- **What is asked**
Repeat word for word the opening stretch of the entries, from the first line through the line containing "COL = S.collection".

- **The records**
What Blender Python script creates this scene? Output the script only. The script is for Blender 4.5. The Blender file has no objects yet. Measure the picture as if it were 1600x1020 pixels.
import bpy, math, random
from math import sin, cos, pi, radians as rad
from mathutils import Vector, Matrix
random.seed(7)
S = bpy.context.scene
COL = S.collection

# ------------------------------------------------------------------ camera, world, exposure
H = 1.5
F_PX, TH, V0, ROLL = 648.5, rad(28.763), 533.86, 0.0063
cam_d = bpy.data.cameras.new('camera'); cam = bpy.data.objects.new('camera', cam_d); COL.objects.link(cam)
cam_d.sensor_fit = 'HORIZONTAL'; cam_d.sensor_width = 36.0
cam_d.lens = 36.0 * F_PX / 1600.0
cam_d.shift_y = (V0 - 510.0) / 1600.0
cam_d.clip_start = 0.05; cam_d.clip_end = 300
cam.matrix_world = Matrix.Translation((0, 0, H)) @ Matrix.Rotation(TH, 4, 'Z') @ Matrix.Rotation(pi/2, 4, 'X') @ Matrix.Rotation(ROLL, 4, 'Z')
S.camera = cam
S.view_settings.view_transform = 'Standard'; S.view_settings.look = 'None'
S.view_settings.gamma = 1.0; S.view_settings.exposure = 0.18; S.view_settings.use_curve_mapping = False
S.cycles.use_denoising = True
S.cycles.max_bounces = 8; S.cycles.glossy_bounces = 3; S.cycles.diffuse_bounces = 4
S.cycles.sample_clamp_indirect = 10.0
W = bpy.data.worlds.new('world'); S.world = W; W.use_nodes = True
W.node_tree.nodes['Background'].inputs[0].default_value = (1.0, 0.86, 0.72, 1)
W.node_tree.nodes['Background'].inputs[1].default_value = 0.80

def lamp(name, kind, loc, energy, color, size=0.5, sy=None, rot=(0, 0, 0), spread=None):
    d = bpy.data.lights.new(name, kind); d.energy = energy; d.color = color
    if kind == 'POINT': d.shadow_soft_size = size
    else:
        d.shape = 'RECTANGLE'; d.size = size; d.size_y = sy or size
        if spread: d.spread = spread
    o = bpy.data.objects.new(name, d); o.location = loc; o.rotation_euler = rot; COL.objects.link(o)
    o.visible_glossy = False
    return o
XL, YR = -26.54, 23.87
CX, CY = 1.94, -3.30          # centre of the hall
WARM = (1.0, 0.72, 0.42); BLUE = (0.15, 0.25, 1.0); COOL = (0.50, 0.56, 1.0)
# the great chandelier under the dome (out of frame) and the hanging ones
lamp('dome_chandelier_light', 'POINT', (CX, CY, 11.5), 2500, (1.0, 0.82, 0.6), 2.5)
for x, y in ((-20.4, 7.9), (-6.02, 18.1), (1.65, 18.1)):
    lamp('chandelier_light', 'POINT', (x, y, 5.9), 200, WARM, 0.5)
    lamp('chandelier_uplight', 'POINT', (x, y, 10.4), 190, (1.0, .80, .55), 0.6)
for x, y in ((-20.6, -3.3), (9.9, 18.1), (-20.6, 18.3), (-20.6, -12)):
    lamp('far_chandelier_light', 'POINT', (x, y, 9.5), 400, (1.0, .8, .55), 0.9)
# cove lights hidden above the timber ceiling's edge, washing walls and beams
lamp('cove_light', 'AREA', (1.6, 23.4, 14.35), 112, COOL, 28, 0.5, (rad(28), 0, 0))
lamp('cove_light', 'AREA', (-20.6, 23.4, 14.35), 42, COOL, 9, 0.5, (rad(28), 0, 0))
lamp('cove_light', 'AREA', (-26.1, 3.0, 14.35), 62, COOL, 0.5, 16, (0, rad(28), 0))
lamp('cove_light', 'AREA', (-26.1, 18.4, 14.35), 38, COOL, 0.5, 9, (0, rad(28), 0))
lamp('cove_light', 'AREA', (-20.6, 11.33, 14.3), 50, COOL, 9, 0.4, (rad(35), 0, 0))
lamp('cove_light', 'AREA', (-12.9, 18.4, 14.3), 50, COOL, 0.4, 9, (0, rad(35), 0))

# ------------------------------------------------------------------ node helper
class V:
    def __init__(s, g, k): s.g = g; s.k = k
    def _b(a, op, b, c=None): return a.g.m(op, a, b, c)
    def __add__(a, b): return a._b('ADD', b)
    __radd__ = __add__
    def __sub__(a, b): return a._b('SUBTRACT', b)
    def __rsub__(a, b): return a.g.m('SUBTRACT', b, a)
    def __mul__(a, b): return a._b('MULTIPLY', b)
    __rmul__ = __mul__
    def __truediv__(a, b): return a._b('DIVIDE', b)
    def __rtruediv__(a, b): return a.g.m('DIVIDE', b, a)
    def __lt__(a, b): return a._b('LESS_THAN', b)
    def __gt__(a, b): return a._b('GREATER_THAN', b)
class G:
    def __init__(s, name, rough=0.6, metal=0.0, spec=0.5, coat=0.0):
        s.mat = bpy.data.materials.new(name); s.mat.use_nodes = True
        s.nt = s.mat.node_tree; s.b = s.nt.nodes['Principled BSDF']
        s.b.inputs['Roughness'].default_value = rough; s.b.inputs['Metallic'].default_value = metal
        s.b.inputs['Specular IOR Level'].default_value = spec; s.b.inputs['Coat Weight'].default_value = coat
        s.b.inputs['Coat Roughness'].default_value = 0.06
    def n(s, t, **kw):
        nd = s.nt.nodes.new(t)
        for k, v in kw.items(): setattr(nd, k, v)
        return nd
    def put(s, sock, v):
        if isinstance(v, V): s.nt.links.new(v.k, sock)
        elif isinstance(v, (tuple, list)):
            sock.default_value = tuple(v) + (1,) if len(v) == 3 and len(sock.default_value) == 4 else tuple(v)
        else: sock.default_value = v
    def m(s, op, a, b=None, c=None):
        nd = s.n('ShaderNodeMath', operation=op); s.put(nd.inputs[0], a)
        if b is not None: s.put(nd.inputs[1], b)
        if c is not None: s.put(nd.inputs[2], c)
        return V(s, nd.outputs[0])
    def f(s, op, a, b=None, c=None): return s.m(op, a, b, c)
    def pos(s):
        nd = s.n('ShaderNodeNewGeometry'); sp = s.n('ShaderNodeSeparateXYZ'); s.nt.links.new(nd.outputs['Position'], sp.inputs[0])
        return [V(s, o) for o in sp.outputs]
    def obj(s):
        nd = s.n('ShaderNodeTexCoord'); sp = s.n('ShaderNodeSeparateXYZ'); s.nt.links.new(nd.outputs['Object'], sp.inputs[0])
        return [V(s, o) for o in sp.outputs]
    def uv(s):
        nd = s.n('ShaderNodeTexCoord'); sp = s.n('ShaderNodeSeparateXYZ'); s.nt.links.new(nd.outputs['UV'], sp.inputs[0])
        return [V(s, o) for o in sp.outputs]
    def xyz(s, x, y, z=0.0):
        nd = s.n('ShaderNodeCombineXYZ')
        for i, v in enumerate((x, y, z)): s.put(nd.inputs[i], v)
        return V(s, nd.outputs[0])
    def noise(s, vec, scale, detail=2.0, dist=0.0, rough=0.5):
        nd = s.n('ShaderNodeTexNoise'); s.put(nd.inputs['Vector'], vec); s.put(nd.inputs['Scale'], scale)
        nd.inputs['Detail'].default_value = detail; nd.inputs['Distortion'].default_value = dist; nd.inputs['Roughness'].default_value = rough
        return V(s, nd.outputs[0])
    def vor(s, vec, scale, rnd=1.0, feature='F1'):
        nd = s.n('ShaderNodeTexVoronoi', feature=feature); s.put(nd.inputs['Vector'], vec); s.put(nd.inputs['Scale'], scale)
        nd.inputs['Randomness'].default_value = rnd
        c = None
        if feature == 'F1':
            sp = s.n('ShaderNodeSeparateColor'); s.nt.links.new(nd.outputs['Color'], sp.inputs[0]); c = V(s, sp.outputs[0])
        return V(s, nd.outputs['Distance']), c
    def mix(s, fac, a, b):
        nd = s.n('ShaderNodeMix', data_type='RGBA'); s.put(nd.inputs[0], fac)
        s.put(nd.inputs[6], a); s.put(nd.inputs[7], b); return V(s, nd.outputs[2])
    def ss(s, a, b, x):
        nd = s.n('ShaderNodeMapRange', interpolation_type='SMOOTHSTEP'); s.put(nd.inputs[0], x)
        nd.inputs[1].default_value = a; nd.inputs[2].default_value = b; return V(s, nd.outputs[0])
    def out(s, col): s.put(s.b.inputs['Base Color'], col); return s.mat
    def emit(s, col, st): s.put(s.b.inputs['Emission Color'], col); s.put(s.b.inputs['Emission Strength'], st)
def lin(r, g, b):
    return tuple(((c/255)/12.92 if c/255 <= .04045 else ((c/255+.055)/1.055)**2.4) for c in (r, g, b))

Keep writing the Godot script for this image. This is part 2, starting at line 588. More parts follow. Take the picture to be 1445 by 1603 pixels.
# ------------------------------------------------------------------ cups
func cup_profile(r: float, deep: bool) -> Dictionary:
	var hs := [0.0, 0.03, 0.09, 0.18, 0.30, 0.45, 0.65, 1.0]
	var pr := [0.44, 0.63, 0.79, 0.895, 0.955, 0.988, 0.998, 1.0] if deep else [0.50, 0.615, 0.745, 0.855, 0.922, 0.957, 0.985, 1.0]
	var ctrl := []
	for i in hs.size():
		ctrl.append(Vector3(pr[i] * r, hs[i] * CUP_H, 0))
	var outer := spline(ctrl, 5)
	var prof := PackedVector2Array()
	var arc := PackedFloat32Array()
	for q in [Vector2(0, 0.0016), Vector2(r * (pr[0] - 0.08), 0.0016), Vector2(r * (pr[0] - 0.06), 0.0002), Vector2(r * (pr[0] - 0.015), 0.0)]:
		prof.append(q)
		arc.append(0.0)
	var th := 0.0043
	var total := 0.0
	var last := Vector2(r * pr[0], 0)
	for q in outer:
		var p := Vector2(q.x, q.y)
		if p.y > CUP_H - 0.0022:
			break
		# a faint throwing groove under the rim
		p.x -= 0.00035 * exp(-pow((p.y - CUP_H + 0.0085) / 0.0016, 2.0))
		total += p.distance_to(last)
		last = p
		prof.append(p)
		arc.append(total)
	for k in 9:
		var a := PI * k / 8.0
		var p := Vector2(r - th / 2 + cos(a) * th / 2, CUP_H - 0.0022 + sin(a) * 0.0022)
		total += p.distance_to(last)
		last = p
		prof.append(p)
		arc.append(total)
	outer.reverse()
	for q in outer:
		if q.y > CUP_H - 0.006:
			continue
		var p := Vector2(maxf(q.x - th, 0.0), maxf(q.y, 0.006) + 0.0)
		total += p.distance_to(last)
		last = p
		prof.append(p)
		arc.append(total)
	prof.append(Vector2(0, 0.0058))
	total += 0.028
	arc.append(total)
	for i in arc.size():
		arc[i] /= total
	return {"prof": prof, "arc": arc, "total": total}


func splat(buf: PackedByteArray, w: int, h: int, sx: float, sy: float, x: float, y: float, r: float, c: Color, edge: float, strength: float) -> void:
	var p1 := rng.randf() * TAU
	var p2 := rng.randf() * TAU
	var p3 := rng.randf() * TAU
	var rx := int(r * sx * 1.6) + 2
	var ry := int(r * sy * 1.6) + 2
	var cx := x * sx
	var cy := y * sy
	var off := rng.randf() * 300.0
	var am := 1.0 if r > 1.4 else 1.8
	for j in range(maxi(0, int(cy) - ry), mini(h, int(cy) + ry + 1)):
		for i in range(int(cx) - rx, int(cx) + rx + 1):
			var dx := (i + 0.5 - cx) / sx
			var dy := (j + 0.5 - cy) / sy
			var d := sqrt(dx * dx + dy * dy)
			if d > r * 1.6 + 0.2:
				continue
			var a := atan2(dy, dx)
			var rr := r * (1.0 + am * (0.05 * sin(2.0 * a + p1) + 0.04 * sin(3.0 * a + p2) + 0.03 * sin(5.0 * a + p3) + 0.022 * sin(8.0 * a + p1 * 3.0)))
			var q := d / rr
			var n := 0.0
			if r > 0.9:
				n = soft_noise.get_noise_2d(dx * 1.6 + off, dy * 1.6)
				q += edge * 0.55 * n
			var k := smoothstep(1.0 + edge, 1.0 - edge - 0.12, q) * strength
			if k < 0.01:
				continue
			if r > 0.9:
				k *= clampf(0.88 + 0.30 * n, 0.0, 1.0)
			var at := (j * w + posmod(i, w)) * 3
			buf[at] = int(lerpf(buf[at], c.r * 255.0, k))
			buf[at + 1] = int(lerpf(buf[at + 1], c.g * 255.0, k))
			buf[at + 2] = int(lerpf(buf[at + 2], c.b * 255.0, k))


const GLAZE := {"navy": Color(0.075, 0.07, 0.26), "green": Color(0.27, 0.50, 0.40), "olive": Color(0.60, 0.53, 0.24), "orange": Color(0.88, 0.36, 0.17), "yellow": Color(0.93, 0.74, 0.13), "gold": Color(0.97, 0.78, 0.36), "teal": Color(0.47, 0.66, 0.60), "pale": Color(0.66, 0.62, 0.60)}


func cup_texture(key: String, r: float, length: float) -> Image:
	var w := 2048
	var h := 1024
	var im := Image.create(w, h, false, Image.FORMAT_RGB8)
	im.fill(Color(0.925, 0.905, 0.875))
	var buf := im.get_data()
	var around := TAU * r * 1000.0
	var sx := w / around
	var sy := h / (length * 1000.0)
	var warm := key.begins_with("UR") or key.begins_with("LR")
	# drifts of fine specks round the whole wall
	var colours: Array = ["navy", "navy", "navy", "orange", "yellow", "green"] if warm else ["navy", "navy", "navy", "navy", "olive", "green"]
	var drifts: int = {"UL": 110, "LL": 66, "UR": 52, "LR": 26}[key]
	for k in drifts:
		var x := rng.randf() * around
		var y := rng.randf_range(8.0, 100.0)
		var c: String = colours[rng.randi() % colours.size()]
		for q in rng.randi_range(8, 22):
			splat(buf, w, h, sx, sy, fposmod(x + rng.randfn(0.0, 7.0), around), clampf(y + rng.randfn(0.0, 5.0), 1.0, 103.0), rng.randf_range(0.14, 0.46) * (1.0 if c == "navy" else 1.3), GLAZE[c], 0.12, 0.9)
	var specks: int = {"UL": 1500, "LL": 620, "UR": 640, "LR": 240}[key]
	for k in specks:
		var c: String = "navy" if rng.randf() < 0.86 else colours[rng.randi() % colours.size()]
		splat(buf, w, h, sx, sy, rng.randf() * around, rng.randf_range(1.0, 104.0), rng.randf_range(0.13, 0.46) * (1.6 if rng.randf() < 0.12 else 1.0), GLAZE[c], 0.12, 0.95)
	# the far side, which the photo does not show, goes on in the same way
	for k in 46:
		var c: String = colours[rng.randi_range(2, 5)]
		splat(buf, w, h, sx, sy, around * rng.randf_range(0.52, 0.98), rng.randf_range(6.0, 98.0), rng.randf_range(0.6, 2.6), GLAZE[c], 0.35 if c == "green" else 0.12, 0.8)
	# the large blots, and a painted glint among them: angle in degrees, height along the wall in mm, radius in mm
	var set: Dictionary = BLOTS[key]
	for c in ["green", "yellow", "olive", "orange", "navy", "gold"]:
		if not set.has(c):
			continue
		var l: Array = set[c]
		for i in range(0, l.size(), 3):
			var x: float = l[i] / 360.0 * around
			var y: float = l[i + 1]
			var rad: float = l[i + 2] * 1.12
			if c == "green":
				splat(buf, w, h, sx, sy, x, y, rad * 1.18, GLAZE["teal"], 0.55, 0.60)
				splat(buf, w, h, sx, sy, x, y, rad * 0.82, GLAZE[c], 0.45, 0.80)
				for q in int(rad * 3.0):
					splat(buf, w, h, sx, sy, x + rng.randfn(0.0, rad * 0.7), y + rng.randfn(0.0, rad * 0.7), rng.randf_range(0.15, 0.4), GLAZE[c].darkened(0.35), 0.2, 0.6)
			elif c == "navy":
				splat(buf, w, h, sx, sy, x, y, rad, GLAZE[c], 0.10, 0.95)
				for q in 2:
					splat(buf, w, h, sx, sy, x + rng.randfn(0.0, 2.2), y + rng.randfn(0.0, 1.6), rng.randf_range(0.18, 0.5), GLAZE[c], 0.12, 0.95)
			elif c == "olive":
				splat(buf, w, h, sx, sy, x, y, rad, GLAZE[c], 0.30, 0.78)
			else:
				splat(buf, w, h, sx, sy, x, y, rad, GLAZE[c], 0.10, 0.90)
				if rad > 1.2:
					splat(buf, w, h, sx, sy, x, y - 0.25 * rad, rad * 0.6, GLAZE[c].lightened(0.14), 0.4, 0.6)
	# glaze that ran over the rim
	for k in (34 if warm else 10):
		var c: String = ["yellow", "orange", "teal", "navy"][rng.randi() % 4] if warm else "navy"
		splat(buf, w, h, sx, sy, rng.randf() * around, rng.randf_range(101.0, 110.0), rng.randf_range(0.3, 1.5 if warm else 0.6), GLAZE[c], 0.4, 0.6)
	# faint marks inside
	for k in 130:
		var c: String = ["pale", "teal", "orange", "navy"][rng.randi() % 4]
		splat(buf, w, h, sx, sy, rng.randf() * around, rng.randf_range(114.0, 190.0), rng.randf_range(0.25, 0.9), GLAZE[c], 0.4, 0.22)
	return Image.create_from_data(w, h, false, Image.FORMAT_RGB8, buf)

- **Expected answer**
What Blender Python script creates this scene? Output the script only. The script is for Blender 4.5. The Blender file has no objects yet. Measure the picture as if it were 1600x1020 pixels.
import bpy, math, random
from math import sin, cos, pi, radians as rad
from mathutils import Vector, Matrix
random.seed(7)
S = bpy.context.scene
COL = S.collection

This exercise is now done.